Wednesday, February 3, 2010

V. Dmitrasinovic --- DsJ*(2317), and DJ*(2308) as candidates for tetraquarks?



I asked the question: "What one thing would you like astrophysicists to talk away from your talk?"

Answer: The answer to this question is not clear at this point, but it may require 5-10 years to determine if the present work has implications for astrophysics.

In discussion, it was stated: We have seen three quark baryons (protons, neutrons) and q-qbar mesons, but multi-quark states are not observed and not well understood, and they may well exist. It therefore seems not unlikely that multiquark states are going to important at nuclear and super-nuclear density. Thus, to understand supernuclear density matter, we are going to need much work on multi-quark states.

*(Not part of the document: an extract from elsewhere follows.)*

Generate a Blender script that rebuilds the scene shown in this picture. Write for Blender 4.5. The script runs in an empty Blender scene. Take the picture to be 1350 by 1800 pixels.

There are some major uncertainties in this work. These include color confinement violation, which (with three colors) is expected; in tetraquarks, there are two color singlets; in pentaquarks, more, etc.... All color singlets may mix. Therefore al color eigenstates ought to be observable.

Monday, February 1, 2010

Y. Sekiguchi -- Formulation and application of general relativistic neutrino leakage scheme

K. Kotake -- Neutrino-driven explosion of massive stars



Kotake reviewed the multi-dimensional MHD with neutrino transport supernovae explosion simulations, and showed results from his own simulations.